> [EXERCISE INSTRUCTIONS] Keep only the lines from the top of the listing through the one with "b = MB(); b.box((CX, 5.28, .62), (.08, .06, .30));", and reproduce them unaltered.

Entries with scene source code
□ □ □ □ □ □ □
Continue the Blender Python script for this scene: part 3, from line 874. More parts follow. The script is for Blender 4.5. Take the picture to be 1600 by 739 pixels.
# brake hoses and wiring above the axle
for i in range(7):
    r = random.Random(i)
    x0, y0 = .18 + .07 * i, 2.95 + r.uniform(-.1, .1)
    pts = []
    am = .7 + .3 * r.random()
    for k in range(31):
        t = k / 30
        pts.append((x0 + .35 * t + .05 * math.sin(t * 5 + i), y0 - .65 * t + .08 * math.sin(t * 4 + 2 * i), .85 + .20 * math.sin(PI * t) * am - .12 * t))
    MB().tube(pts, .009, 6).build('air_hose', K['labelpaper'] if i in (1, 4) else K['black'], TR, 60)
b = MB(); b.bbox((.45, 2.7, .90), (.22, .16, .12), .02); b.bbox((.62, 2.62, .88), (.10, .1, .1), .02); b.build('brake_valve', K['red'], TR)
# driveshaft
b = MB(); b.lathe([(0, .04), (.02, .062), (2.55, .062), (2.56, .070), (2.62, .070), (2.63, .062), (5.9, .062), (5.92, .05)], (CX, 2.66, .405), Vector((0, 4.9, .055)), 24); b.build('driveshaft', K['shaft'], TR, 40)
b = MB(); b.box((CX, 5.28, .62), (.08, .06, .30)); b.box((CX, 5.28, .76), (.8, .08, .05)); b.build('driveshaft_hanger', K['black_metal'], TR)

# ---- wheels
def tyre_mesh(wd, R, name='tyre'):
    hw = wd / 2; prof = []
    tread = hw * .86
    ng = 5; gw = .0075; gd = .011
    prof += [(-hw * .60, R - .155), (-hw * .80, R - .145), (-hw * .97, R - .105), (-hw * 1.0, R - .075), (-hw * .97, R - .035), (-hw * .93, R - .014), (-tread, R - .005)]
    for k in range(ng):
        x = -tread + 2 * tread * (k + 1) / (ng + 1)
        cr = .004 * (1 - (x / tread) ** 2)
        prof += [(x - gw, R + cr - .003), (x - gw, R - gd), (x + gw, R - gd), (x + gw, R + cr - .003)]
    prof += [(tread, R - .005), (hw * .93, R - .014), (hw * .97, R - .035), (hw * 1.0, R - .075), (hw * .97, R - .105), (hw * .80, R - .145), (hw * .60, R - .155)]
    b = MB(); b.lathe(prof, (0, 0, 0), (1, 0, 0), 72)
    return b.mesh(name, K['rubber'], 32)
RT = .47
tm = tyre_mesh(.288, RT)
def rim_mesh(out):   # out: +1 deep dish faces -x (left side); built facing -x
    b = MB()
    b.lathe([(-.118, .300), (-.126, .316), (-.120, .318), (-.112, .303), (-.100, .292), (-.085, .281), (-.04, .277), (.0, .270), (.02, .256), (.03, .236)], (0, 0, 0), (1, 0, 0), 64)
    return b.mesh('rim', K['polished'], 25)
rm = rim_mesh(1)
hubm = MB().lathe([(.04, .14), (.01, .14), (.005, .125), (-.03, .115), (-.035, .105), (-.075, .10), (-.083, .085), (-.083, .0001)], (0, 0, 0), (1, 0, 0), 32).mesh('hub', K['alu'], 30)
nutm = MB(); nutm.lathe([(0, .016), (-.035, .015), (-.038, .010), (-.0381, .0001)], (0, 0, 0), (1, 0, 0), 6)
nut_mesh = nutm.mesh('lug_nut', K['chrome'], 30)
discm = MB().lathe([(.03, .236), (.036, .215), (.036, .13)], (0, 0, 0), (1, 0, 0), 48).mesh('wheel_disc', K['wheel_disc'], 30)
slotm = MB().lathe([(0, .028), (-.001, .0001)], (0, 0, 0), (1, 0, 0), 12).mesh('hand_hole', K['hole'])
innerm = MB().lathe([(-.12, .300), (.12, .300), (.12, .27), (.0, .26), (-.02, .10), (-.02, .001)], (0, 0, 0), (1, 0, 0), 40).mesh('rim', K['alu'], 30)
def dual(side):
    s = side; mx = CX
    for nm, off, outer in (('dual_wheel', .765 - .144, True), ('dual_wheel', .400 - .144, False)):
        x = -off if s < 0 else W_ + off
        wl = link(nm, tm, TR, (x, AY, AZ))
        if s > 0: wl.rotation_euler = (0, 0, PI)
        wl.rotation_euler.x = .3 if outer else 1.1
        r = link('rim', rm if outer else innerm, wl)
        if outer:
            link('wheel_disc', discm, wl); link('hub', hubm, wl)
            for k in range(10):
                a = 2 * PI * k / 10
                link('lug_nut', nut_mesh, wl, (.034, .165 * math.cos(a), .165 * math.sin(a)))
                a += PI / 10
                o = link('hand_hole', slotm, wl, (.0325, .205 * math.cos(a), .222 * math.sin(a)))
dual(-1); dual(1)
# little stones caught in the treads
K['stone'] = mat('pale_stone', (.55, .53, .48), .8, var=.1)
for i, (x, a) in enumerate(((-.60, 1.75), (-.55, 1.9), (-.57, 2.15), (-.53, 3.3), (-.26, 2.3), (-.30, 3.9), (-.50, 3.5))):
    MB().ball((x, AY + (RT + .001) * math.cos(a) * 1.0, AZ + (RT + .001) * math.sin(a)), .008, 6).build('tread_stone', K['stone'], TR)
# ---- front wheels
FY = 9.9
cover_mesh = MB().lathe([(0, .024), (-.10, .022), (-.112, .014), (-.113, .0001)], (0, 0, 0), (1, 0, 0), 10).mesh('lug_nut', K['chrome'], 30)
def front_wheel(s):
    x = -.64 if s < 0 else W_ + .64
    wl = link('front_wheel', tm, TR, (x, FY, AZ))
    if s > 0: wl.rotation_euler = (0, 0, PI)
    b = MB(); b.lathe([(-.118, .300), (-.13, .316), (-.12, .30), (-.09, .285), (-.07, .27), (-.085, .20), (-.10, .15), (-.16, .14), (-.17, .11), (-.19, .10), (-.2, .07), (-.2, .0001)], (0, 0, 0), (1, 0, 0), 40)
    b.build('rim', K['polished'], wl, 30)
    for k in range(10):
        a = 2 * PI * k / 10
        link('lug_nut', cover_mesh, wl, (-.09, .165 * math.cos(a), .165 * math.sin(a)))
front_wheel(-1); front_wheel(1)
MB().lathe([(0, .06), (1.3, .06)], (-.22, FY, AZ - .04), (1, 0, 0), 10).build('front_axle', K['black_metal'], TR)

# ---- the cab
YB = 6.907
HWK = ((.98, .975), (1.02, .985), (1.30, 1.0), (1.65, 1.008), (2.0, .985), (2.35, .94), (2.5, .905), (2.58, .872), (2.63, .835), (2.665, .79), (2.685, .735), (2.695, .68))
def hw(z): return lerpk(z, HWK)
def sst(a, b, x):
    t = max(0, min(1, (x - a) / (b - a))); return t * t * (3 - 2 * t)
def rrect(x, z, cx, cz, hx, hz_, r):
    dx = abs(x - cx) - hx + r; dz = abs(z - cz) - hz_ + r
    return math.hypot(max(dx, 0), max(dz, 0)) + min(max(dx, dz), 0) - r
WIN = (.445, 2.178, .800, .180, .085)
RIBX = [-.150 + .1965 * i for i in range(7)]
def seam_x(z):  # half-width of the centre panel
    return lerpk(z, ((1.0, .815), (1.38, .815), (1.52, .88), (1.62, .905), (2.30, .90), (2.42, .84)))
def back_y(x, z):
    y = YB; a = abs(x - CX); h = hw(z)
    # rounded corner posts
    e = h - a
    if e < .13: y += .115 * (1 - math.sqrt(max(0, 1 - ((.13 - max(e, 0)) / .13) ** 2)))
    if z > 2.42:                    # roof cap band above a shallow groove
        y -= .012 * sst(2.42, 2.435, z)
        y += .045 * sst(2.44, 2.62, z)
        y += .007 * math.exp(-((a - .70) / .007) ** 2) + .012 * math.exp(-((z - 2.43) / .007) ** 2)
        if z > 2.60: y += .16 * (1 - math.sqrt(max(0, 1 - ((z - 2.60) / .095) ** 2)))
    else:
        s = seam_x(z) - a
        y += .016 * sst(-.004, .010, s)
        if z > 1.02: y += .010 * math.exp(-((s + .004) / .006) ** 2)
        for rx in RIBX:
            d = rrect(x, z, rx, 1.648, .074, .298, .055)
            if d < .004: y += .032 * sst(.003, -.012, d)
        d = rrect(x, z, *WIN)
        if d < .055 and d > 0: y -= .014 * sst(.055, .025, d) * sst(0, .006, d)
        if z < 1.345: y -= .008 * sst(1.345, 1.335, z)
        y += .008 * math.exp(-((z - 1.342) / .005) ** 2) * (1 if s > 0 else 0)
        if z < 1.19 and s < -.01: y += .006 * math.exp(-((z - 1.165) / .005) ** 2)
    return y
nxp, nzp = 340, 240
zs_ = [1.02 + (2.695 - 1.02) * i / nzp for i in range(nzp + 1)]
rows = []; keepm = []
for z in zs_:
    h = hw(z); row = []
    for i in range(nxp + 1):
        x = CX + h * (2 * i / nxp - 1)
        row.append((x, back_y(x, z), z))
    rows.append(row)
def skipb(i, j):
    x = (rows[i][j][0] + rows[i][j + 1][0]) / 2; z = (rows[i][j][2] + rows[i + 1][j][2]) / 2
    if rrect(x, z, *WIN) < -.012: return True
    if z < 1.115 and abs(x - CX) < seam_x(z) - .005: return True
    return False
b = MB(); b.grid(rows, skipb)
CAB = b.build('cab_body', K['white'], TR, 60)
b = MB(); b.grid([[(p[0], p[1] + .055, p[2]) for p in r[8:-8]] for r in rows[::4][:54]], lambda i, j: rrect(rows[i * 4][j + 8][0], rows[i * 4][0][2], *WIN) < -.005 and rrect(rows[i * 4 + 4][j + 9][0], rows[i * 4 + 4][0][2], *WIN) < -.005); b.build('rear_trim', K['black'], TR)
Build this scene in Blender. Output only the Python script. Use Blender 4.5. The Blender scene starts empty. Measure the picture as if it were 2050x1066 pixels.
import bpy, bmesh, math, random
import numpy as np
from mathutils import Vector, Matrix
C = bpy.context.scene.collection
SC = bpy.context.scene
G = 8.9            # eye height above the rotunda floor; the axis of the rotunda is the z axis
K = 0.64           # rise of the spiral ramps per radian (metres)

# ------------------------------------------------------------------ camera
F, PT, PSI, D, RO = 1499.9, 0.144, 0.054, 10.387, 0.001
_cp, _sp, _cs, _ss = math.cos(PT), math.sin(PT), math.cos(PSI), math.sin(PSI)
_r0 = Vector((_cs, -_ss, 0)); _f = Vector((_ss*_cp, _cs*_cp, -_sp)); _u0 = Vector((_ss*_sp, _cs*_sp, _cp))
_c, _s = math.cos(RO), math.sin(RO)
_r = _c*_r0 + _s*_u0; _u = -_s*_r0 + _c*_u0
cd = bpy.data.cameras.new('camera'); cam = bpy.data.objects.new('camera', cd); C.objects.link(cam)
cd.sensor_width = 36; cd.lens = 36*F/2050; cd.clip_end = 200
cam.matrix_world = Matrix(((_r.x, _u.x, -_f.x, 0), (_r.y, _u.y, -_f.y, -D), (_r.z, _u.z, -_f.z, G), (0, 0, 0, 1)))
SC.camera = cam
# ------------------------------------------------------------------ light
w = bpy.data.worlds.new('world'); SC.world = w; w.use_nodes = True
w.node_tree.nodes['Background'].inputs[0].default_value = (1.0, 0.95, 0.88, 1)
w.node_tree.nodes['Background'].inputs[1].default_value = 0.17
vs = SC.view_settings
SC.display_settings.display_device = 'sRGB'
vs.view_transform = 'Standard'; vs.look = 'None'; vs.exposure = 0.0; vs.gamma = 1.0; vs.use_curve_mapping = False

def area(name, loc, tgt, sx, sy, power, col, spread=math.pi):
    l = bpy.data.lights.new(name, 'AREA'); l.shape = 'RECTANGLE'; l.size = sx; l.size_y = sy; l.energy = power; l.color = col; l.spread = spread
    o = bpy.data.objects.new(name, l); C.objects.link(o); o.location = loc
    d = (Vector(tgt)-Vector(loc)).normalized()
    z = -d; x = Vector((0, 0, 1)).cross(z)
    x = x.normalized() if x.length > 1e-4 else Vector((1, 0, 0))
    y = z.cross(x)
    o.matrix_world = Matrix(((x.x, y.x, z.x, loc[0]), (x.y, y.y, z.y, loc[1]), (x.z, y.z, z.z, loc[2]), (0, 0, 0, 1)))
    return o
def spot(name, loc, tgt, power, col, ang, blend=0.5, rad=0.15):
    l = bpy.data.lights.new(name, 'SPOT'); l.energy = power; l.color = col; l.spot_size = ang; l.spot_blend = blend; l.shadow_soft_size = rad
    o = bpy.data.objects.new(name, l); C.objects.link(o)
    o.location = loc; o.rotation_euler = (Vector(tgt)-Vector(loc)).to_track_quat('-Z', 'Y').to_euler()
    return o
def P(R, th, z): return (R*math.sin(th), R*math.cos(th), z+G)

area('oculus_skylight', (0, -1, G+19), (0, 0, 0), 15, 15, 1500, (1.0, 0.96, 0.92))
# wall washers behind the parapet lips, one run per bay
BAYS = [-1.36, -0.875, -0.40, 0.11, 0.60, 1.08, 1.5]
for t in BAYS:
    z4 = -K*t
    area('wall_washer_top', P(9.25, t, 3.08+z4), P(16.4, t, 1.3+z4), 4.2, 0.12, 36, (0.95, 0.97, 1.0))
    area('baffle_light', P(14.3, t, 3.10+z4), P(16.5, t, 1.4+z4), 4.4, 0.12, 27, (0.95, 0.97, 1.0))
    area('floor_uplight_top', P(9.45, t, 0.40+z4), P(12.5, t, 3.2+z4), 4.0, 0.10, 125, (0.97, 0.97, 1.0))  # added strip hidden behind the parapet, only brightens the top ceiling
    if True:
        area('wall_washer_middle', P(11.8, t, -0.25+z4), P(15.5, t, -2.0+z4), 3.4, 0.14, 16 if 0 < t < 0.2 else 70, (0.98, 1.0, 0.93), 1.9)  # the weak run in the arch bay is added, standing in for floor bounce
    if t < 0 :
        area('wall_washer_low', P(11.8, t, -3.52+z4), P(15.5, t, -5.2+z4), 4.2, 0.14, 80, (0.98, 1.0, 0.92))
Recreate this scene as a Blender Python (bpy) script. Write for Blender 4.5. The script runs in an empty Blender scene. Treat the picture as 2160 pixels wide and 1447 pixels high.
□ □ □ □ □ □ □
> [ANSWER TO THE EXERCISE]
Continue the Blender Python script for this scene: part 3, from line 874. More parts follow. The script is for Blender 4.5. Take the picture to be 1600 by 739 pixels.
# brake hoses and wiring above the axle
for i in range(7):
    r = random.Random(i)
    x0, y0 = .18 + .07 * i, 2.95 + r.uniform(-.1, .1)
    pts = []
    am = .7 + .3 * r.random()
    for k in range(31):
        t = k / 30
        pts.append((x0 + .35 * t + .05 * math.sin(t * 5 + i), y0 - .65 * t + .08 * math.sin(t * 4 + 2 * i), .85 + .20 * math.sin(PI * t) * am - .12 * t))
    MB().tube(pts, .009, 6).build('air_hose', K['labelpaper'] if i in (1, 4) else K['black'], TR, 60)
b = MB(); b.bbox((.45, 2.7, .90), (.22, .16, .12), .02); b.bbox((.62, 2.62, .88), (.10, .1, .1), .02); b.build('brake_valve', K['red'], TR)
# driveshaft
b = MB(); b.lathe([(0, .04), (.02, .062), (2.55, .062), (2.56, .070), (2.62, .070), (2.63, .062), (5.9, .062), (5.92, .05)], (CX, 2.66, .405), Vector((0, 4.9, .055)), 24); b.build('driveshaft', K['shaft'], TR, 40)
b = MB(); b.box((CX, 5.28, .62), (.08, .06, .30)); b.box((CX, 5.28, .76), (.8, .08, .05)); b.build('driveshaft_hanger', K['black_metal'], TR)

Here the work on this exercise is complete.